When the transition to a Smart Grid happens I am sure that vulnerability to hacking will be dramatically increased. But can anybody tell me what a Smart Grid actually is? Yes, I’ve read stories about two-way communications (full duplex, if we want to be engineers) between power sources, switches, and loads. But I don’t understand what that actually means. What data can be transmitted fast enough to make decisions about switching out particular loads, or shutting down a particular power generator, or fending off an attack from a bored teenager in Shanghai?

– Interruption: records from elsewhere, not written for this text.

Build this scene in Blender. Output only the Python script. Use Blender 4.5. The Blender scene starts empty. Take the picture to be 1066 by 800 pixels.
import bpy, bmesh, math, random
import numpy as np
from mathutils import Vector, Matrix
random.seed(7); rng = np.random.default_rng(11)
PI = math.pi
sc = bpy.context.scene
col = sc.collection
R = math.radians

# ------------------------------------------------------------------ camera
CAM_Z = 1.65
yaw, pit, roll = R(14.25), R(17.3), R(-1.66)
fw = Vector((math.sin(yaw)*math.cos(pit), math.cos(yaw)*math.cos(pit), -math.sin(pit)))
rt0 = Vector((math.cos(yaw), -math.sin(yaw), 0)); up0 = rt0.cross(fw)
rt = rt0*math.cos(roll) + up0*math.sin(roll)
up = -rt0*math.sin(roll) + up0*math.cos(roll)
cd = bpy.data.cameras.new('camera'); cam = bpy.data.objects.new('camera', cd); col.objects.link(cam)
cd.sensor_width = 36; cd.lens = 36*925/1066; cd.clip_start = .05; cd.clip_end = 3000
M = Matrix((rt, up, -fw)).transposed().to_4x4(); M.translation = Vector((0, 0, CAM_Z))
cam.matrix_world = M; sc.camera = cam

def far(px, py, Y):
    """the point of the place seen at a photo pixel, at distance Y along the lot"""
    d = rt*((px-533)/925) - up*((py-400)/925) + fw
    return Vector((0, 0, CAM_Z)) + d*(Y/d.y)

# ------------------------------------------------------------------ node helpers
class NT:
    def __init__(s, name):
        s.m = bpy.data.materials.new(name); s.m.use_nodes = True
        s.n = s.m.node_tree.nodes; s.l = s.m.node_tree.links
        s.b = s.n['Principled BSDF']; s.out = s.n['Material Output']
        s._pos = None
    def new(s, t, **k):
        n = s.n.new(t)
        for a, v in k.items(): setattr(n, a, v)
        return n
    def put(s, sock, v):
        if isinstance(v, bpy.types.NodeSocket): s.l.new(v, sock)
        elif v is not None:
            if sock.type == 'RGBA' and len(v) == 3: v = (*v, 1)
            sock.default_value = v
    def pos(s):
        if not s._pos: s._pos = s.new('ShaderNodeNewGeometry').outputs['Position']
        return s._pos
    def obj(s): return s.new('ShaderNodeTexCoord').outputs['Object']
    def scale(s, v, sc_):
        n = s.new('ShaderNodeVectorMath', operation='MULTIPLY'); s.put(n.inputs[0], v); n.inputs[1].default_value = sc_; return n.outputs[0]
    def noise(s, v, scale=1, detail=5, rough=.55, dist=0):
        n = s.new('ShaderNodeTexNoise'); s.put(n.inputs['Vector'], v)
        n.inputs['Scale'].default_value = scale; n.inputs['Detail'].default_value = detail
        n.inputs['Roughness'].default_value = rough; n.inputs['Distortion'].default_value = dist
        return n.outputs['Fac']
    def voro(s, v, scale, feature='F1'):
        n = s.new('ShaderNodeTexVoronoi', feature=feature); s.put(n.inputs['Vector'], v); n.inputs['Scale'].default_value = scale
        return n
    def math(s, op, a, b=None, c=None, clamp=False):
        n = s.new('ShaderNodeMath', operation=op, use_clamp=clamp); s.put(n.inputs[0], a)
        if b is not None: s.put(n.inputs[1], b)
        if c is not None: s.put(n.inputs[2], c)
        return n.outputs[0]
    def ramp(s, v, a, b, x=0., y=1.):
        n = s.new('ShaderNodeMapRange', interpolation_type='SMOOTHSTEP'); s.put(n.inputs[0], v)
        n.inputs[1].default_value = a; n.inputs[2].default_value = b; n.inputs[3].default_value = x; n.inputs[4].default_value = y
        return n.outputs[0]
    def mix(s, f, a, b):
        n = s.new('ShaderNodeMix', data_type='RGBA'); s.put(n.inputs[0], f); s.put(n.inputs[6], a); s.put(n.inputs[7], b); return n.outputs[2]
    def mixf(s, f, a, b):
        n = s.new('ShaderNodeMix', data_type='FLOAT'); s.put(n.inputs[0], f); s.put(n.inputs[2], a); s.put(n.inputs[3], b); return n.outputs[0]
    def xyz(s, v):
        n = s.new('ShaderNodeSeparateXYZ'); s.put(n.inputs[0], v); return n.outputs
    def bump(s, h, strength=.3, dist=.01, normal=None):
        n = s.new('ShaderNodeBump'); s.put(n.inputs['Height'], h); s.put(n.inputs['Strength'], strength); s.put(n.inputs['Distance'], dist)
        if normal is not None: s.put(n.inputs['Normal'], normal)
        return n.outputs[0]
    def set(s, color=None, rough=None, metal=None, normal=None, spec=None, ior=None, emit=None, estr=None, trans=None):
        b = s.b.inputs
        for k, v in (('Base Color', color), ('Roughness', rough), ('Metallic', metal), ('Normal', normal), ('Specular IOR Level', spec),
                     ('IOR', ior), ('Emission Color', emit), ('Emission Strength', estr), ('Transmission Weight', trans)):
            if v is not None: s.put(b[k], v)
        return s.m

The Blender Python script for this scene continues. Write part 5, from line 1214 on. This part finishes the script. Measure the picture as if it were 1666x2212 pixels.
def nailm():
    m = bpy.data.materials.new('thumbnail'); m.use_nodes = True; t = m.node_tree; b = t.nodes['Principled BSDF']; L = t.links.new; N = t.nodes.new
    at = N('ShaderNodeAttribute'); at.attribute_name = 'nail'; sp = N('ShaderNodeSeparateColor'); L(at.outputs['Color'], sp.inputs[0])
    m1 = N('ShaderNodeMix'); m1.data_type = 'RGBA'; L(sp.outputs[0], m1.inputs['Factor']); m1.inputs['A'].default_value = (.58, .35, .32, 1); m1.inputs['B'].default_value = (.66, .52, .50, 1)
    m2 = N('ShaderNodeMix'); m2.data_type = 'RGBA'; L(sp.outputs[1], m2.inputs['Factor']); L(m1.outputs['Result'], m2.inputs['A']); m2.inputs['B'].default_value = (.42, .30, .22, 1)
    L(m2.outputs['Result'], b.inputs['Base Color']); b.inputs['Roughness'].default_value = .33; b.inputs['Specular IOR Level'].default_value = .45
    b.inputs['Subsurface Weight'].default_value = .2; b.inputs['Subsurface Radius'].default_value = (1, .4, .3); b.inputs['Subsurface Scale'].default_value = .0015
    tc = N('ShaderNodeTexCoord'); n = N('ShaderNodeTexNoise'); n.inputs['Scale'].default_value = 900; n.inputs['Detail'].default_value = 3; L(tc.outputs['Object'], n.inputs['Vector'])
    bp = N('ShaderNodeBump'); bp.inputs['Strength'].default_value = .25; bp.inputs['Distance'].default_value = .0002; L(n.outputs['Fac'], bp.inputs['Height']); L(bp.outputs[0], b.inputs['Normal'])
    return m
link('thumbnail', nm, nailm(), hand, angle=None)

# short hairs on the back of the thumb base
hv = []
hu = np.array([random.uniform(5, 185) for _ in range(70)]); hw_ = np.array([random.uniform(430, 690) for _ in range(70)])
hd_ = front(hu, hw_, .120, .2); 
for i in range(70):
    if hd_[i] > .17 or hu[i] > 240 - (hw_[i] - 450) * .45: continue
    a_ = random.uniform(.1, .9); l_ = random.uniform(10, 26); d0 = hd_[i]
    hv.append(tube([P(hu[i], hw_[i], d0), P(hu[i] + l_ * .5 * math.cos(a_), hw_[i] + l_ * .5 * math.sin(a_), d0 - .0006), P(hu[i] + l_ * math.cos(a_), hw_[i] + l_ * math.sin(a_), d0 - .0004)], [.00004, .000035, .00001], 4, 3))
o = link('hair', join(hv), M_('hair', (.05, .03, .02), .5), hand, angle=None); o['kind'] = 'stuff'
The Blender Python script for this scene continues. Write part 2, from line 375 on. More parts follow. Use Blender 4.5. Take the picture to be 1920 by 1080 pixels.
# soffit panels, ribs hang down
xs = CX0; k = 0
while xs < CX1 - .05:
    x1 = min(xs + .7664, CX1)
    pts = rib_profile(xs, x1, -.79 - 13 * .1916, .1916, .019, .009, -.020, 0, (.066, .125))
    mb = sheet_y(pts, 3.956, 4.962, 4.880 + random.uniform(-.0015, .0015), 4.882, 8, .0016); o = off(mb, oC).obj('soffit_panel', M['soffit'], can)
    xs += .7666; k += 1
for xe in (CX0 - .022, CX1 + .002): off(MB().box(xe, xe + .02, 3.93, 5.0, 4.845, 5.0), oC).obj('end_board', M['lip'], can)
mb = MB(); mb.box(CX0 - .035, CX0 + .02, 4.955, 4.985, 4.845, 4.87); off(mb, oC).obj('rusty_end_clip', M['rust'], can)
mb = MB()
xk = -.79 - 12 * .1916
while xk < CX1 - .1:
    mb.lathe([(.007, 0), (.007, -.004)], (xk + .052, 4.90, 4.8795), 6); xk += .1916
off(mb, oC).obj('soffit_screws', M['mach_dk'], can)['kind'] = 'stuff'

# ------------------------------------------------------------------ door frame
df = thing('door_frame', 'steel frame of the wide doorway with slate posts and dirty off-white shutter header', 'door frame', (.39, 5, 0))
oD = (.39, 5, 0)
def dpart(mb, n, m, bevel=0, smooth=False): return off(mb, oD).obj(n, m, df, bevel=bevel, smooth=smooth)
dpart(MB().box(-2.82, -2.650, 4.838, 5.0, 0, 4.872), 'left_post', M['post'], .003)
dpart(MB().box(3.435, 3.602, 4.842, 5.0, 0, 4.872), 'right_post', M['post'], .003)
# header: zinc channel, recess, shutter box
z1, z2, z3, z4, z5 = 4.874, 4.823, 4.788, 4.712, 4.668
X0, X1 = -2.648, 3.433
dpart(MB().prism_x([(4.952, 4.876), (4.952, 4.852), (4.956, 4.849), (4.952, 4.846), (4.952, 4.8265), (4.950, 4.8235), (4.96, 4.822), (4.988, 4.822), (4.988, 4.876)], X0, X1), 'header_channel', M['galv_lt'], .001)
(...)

I guess I need a nice tidy block diagram of what a Smart Grid looks like. After all I am a simple type of engineer-sort-of-person who even gags when anybody talks of ac power in kW, instead of kVA! When I last said that to somebody, he looked at me all strange and I realized that, despite an engineering degree from a respectable US college, he really did not know the difference.

My father used to tell me, jokingly (I have always hoped), that I was named after Paul Joseph Goebbels, Minister of Propaganda for Hitler’s Third Reich. Goebbels made Hitler a human figure for the German people, much like a contemporary for us, Karl Rove, made George W. Bush an acceptable human to fool nearly enough United States voters.

But Murdoch never fooled my father. The day the brash Australian bought the London Times my father’s subscription was cancelled. My father loved the crossword puzzle; he hated the fraud who was now printing it. And he also would have designed one hell of a Smart Grid.